Sunday Times 2
Christmas: A tale of two kings, then and now
The first Christmas was a tale of two kings. While one king, Jesus by name, was just out of Mary’s sacred womb, breathing in his first draughts of air from the world which he came to fill with peace, the other king Herod by name and described by one biblical scholar as a pathologically paranoid individual suffering from long-term neurological effects of gonorrhea, was struggling unsuccessfully to withhold his dying breath as long as possible; but he died in the same year Jesus was born, not without giving a nightmare to Jesus’ parents. Even with death staring at his face, he was plotting the death of the new-born Prince of Peace.
Herod’s power-hunger caused the disappearance of many who were suspected of being a challenge to his political status; even his own wife, mother-in-law and three of his sons were deprived of life allegedly for being a threat to his position as a vassal king in the Roman Empire; for he thought he could attain peace by eliminating all his personal enemies. Even from his death-bed he ordered the imprisonment and execution of some of his popular Jewish rivals lest there would be rejoicing after his own death. For he felt no peace in his heart, a heart agitated by a restless greed for power which made him so insecure as to threaten the security of so many others. Hence the first lesson that the first Christmas teaches us is that political power as such can never bring peace to one’s own self or to others.

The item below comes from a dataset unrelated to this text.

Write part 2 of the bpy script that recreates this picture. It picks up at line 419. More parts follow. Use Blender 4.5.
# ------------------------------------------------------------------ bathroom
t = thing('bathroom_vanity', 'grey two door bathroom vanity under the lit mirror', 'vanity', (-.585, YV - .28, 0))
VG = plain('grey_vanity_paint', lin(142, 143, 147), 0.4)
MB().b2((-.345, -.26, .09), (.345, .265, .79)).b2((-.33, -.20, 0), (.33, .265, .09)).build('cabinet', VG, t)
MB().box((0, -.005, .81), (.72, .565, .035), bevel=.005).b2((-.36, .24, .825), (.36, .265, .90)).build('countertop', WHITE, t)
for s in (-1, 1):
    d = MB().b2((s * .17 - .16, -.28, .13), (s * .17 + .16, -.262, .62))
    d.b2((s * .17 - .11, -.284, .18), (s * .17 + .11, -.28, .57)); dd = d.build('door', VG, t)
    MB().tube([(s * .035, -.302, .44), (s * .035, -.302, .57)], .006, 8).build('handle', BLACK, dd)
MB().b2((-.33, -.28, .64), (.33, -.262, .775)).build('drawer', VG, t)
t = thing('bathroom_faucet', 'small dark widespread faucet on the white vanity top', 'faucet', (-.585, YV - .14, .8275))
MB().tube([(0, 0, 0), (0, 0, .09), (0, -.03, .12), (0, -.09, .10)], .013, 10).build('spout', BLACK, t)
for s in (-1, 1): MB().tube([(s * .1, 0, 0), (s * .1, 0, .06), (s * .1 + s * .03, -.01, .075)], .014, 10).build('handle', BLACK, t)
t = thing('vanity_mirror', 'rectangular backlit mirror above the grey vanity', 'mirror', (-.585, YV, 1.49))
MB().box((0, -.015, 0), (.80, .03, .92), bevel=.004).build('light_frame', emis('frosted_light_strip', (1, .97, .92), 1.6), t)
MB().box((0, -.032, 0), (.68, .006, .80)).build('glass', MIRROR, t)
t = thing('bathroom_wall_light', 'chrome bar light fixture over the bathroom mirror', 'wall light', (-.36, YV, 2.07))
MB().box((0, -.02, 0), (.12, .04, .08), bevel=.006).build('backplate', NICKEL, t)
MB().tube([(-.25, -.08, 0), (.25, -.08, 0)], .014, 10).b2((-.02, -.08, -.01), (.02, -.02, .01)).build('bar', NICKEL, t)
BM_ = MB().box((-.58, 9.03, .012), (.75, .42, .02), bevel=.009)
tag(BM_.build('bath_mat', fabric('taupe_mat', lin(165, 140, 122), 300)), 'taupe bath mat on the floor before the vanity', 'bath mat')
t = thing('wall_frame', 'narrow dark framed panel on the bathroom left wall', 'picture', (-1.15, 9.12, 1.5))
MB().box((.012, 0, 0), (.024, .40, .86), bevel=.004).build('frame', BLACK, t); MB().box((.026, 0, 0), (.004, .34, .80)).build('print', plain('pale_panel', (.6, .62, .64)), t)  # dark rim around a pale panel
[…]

By contrast, the other King chose political powerlessness as the spiritual foundation of his kingship. Luke shows that this royal bringer of peace was so helpless politically that in forced conformity with an imperial command he was destined to be born outside the comfortable environment of his own home. Mathew adds a horrifying detail that makes this princely baby the prototype of child-refugees seeking safety in alien territories to escape from a power-drunk politician’s savage persecution. Herod unleashed a reign of terror to get rid of his presumed rival. Whence comes the second message of this feast: that the painful circumstances of the birth and childhood of the King of Peace were both a non-violent protest and a severe sanction against the brutal leadership of power-thirsty tyrants.
There was another episode, also recorded by Mathew, that sends a warning signal to the clergy who directly or indirectly support the political agenda of today’s Herods in exchange for temporal benefits. This is the third message that the first Christmas reveals. The honest truth-seekers living outside the Promised Land, whom Mathew calls ‘Magi’ and whom many Jews condescendingly regarded as “non-believing gentiles”, were provided with the Light that guided them to this King of peace but not before they passed through the royal abode of the same ruthless Herod who was surrounded by his priestly stooges; neither he nor the priests joined the Truth Seekers in their search. But these gentile outsiders were finally guided by that Light to its Infinite Source: a human bundle of divine peace nestling in the bosom of a peasant woman, a labourer’s wife.
Alas! That Guiding Light, says Mathew, was not shining over the Palace and the Temple. For the priests, who collaborated with the oppressive ruler, had no right to celebrate the first Christmas; nor any Christmas any time after. For by serving the wrong king, they have forfeited the privilege of enjoying the peace that the politically victimised Messiah-King offers to all who seek him.